Matthews also claimed that he had been deprived of a right under the LTIP, which provided that there would be a payment of $1 million on a sale of the business. This triggering event occurred after his resignation (due to constructive dismissal) and during the common law notice period. The LTIP had been paid out to all other applicable employees.
The Company alleged that Matthews was not entitled to the LTIP and relied on the fact that under the plan, an employee had to be employed when a triggering event (or as the case states a “Realization Event”) took place, and specifically stated:
ONC shall have no obligation under this Agreement to the Employee unless on the date of a Realization Event the Employee is a full-time employee of ONC. For greater certainty, this Agreement shall be of no force and effect if the employee ceases to be an employee of ONC, regardless of whether the Employee resigns or is terminated, with or without cause.
The Long Term Value Creation Bonus Plan does not have any current or future value other than on the date of a Realization Event and shall not be calculated as part of the Employee’s compensation for any purpose, including in connection with the Employee’s resignation or in any severance calculation.

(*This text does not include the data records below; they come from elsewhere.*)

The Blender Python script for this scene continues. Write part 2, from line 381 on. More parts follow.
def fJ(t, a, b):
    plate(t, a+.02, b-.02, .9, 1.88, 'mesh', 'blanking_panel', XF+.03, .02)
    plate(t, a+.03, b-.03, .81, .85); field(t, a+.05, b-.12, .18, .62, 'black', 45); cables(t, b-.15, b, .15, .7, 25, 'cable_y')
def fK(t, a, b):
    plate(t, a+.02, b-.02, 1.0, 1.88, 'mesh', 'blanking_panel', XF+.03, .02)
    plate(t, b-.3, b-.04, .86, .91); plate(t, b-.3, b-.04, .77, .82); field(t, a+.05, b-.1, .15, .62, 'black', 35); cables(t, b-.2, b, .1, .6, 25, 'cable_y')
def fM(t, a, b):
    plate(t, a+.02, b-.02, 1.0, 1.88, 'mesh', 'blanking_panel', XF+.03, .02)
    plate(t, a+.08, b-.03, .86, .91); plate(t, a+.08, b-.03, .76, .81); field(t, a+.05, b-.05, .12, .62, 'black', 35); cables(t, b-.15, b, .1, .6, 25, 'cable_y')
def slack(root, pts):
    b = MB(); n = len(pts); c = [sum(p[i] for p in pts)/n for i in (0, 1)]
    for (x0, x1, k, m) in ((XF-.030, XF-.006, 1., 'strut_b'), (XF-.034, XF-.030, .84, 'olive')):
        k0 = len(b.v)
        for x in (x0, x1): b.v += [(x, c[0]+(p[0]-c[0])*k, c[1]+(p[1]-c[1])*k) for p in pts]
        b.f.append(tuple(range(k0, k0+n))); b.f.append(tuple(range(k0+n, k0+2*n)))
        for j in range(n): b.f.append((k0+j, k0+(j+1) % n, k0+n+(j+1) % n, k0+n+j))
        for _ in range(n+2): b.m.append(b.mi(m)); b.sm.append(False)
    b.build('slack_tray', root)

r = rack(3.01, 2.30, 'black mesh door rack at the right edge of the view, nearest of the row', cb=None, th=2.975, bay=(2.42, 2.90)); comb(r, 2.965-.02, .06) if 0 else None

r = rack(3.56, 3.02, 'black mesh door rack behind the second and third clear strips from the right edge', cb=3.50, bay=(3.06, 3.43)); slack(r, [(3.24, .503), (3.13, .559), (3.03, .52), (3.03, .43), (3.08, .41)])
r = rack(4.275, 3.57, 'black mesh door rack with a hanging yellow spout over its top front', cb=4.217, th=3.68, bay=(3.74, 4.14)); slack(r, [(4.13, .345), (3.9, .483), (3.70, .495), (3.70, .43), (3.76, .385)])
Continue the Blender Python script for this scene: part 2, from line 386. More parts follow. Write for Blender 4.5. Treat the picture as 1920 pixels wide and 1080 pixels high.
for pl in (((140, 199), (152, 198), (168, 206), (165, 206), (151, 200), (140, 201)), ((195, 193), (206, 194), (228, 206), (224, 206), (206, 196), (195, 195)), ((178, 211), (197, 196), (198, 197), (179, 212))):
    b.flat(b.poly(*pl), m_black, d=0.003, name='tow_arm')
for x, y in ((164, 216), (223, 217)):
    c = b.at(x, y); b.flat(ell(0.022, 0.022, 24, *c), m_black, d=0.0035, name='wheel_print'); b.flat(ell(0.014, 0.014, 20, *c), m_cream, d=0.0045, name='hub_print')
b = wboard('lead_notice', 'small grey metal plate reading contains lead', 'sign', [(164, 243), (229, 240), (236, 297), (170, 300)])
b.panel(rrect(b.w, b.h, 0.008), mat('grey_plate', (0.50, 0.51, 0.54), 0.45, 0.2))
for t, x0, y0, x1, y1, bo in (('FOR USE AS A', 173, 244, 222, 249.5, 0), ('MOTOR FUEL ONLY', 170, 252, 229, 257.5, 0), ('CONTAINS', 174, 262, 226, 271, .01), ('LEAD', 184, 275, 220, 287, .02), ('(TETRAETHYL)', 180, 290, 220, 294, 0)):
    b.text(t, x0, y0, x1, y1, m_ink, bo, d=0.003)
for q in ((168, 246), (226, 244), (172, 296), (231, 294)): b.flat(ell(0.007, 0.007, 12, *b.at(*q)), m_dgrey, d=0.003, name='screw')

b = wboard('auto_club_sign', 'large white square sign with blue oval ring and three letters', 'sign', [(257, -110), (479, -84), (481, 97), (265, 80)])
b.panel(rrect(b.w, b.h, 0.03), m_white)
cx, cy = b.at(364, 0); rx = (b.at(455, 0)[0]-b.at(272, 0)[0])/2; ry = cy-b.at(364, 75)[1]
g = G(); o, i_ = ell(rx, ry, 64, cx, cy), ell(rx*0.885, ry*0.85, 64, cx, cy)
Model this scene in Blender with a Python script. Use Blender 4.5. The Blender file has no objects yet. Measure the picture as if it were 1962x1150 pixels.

At trial, the court found that Matthews was entitled to the $1.1 million LTIP payment. Ocean appealed to the Nova Scotia Court of Appeal, who overturned the trial decision on the issue of LTIP entitlement on the basis that the language was clear and eliminated any entitlement to the payment following the end of Matthews’ employment. Matthews then appealed to the Supreme Court of Canada.
Five organizations intervened at the Supreme Court, both on the issue of LTIP entitlement and the allegation that the constructive dismissal constituted a breach of Ocean’s duty of good faith at law. And while the Supreme Court ultimately declined to make specific findings with respect to the duty of good faith, it set out the test for determining incentive eligibility during a common law notice period in the following way:
1. Would the employee have been entitled to the bonus or benefit as part of their compensation during the reasonable notice period?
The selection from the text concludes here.